Placée sous le signe de la nostalgie, cette reprise de Ciboulette donnée en février dernier à l’Opéra-Comique fait la part belle au charme désuet de l’héroïne éponyme, jeune marchande des Halles à qui une marchande de poissons prédit un avenir radieux à condition de trouver sous un chou l’homme qui fera son bonheur, de l’enlever ensuite à une femme qui deviendra toute blanche, et de recevoir un faire-part sur un tambour de basque. Ce qui nous permet aussi d’assister à la métamorphose d’une paysanne en cantatrice : des cris des Halles aux airs d’opéra.

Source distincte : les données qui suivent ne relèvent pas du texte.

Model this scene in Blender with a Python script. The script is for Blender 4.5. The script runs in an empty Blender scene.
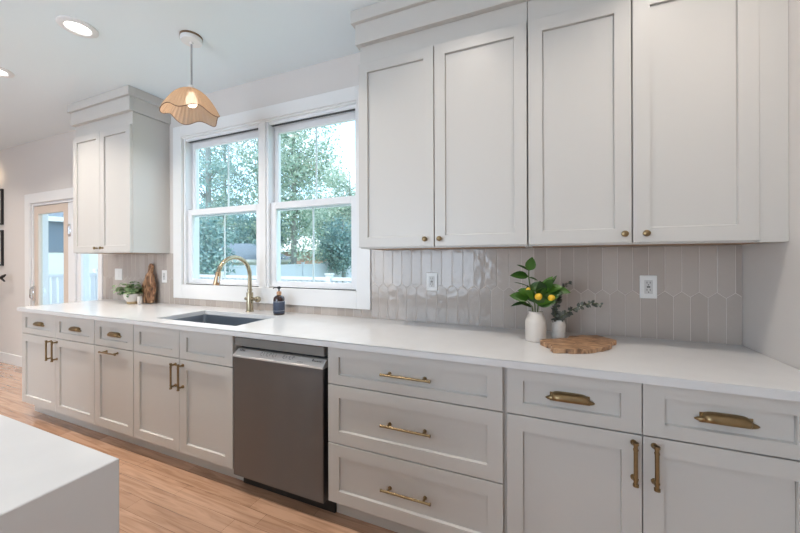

Voilà qui a inspiré une mise en scène inventive et burlesque de Michel Fau, lequel paie de sa personne en interprétant une irrésistible Comtesse de Castiglione doublée d’une authentique Castafiore, qui fait rire et sourire. Elle suscite aussi l’émotion en suggérant en permanence les abîmes que recouvrent l’apparente absurdité et la légèreté du propos. L’Orchestre Symphonique Saint-Étienne Loire, sous la baguette de Laurent Touche met en valeur la virtuosité musicale et le lyrisme délicat de cet élève de Massenet que fut Reynaldo Hahn, rendant en 1923 un hommage appuyé à Lecocq et Offenbach. Le tempo modéré, la mise en valeur des silences et de nuances parfois presque élégiaques participent toutefois d’une lecture mélancolique dont le cœur est le récit des derniers instants de Mimi (tirés des Scènes de la vie de Bohème d’Henry Murger) par un Rodolphe devenu le contrôleur Duparquet, interprété par l’excellent Florian Sempey, aussi impressionnant dans les passages parlés que chantés.
La beauté des costumes de David Belugou, hauts en couleurs et jouant avec intelligence de l’imagerie traditionnelle et des contrastes, la qualité des décors de Bernard Fau et Citronelle Dufay, entre cartes postales anciennes et santons de crèche provençale (mais aussi divers hommages, comme celui qui est rendu à L’Angelus de Millet dans la première apparition de Mère et Père Grenu), magnifiés par les lumières de Joël Fabing, font de ce spectacle de fin d’année un moment festif et plaisant, à l’image de la plante vivace, aromatique et ornementale qui donne son nom à l’héroïne.
C’est d’ailleurs une Ciboulette aussi truculente que séduisante qu’incarne avec grâce et spontanéité la jeune soprano Bénédicte Tauran, qui bondit, s’élance et virevolte, dans une maîtrise consommée de la scène, tout en chantant d’une voix claire et précise, toujours distincte et qui fait mouche tant dans la naïveté de la petite marchande d’Aubervilliers que dans l’art de la diva que devient Conchita Ciboulero.
Julien Behr est un Antonin parfaitement crédible en jeune millionnaire benêt et infantile, puis en amoureux désespéré – son duo avec Florian Sempey en Duparquet lui dictant sa lettre d’adieu à Ciboulette est très réussi – donnant au personnage une authentique dimension lyrique par la souplesse et l’expressivité de sa voix. Le baryton Marc Scoffoni incarne avec justesse le vaniteux capitaine de la scène d’ouverture, accompagné avec talent par Olivia Doray qui campe une Zénobie minaudant gracieusement, et odieuse à souhait avec Antonin. Les seconds rôles sont d’excellente tenue, Guillemette Laurens faisant de la mère Grenu une marionnette lyonnaise tout droit sortie du théâtre de Guignol, flanquée d’un sonore et bien chantant Jean-Marie Frémeau en Père Grenu. Gouailleuse marchande de poisson et voyante à la fois, Andréa Ferréol devient avec une facilité confondante la « mère récente, mais parfaite » de Conchita Ciboulero.
Dans les fauteuils de l’une des salles les plus confortables de France, offrant en outre une visibilité parfaite de l’ensemble de la scène, le public participe aussi, grâce à la partition glissée dans le programme, au « Refrain du muguet » et à la « Valse de Ciboulette » (« Amour qui meurs »), reprise en bis à la fin du spectacle, dont les interprètes sont longuement ovationnés.
Après une représentation de la même production (et une distribution en grande partie différente), notre confrère Antoine Brunetto quittait le 18 février dernier l’Opéra Comique « tout sourire » (voir son compte rendu). Ce soir, c’est plutôt la mélancolie qui l’emporte, et c’est avec un indéfinissable sentiment de nostalgie bienheureuse que nous quittons le théâtre de Saint-Étienne, songeant aux mots d’Antonin découvrant l’amour dans la tristesse, tentant de se convaincre qu’il est « le plus heureux des hommes » en constatant : « le bonheur au fond c’est peut-être triste ».